Die Höhe der Abfindung hängt stark vom Einzelfall ab. Als erste grobe Orientierung dient diese Formel:
0,5 Bruttomonatsgehälter x Anzahl der Jahre im Betrieb.
Allerdings kann der Betrag im Einzelfall auch deutlich höher ausfallen. Liegt er darunter, lohnt es sich oft, mit dem Arbeitgeber nachzuverhandeln. Nicht selten ist er dann zu höheren Angeboten bereit. Hier ist aber dringend anwaltlicher Rat zu empfehlen.

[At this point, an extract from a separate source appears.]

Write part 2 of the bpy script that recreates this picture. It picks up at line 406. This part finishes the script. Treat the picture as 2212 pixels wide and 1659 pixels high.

Die Abfindung aus dem Sozialplan darf nicht davon abhängig gemacht werden, ob Arbeitnehmer gegen ihre Entlassung klagen.
Fazit
- Ein Interessenausgleich mit Namensliste ist eine Vereinbarung zwischen Betriebsrat und Arbeitgeber.
- Arbeitnehmer, die im Interessenausgleich genannt werden, können leichter entlassen werden.
- Trotzdem sollte die Kündigung meist von einem Anwalt geprüft werden. Die Entlassung kann nämlich trotz Namensliste noch angreifbar sein.
- Arbeitnehmer haben allerdings nur drei Wochen Zeit, um gegen die Kündigung vorzugehen.
- Der Interessenausgleich behandelt die Betriebsänderung und ihre Modalitäten, während der Sozialplan vor allem der Milderung der wirtschaftlichen Nachteile der Betriebsänderung dient.
- In aller Regel sieht der Sozialplan eine Abfindung vor.